Job Mismatches and Influencers in Emerging Markets: Evidence from Vietnam

Main Article Content

My Tran Ngo et al.


Previous studies suggest that job mismatch is a common but context-dependent phenomenon. The incidence of job mismatch occurring in Vietnam could threaten the sustainability of its emerging economy, but there is a paucity of studies to examine it. This article fills that research gap by reporting a study that analyzes the current situation and factors affecting types of job mismatch among Business and Management graduates in the Mekong River Delta of Vietnam. This study uses surveyed data from 13 provinces and cities of the Mekong River Delta in Vietnam. Multinomial logistics regression is used to identify the influencers of job mismatches.  The analysis shows the severe job mismatches among employees working in the region. Based on participants’ self-reporting, approximately one-third of the employees encountered education mismatches, almost half-faced field-of-study mismatches, and more than three-quarters experienced skills mismatches.

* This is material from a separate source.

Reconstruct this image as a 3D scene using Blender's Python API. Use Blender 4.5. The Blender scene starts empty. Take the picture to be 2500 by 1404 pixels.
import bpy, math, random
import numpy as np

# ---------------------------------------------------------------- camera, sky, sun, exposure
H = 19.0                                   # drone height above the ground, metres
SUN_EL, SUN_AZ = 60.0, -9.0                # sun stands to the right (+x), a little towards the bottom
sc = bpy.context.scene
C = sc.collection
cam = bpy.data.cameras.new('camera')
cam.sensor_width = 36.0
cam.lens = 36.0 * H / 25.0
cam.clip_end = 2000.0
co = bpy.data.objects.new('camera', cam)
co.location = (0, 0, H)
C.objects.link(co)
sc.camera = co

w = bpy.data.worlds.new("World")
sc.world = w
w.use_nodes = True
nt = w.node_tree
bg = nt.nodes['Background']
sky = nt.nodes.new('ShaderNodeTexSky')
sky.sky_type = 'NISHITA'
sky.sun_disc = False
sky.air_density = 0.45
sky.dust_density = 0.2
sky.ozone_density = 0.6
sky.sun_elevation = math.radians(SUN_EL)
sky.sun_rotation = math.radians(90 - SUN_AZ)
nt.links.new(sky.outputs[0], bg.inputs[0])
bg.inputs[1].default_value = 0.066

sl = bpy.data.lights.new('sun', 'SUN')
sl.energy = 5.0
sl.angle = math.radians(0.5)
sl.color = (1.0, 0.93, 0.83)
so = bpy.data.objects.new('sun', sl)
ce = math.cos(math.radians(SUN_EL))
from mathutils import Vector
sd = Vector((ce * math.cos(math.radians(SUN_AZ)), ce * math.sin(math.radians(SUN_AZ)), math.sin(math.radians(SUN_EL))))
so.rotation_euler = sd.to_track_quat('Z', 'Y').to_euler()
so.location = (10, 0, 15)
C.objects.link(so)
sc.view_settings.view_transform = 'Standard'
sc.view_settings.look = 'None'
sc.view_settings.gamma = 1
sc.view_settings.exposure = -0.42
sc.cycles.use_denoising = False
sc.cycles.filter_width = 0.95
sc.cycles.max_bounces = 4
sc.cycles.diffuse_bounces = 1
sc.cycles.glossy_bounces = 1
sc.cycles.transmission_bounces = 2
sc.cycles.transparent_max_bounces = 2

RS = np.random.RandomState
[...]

In addition, multinomial logit regression results show that both employee’s characteristics (mainly education) and socio-economic and cultural aspects of the country are important factors affecting the likelihood of job mismatches. The survey data on employees employed in this study is rare in Vietnam, where the available information on this respondent is hardly found. Hence, the causes of job mismatches identified in this study are important and unique sources that benefit Vietnam in modifying its workforce development strategic plans and provide further empirical evidence about job mismatch and its influencers across different labor markets.